Authors and editors share responsibility for accessible content. Headings should follow a meaningful hierarchy. Link text should describe its destination. Tables require clear headers and should be used for data rather than layout. Images need concise alternative text when they convey information; decorative images should be ignored by assistive technology. Audio and video should include captions, transcripts or an equivalent alternative where practicable.

Language and cognitive accessibility

Legal precision does not require needless complexity. Articles should define specialist terms, explain abbreviations and divide long reasoning into coherent sections. Plain summaries may accompany technical work without replacing the authoritative article. Translations and language labels should be clear, and the authoritative version should be identified where versions differ.

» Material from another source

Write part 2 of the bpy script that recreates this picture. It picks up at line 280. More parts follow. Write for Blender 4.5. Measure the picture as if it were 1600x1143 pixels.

PDFs, scans and official documents

Official material may arrive as inaccessible scans or poorly structured PDFs. The journal should avoid republishing an inaccessible file as though it were accessible. Where feasible it will provide descriptive metadata, a text summary, an accessible transcript or directions to an alternative source while preserving the distinction between editorial assistance and the official text.

Testing and remediation

Automated checks are useful but insufficient. Release testing should include keyboard navigation, screen-reader sampling, mobile reflow, zoom, form errors, focus management and representative article structures. Confirmed barriers are prioritised according to severity, frequency and whether they prevent access to core legal content or communication.

Accessibility questions

What should an accessibility report include?

The page URL, task, problem, device, browser, operating system and assistive technology if relevant. Do not include sensitive personal information unless necessary.

Can I request material in another format?

You may ask. The journal will assess availability, rights, technical feasibility and urgency and will try to provide a reasonable alternative where practicable.

Does conformance mean every third-party link is accessible?

No. The journal cannot control external systems, but it should identify known barriers and provide an alternative route or explanation where the external material is central.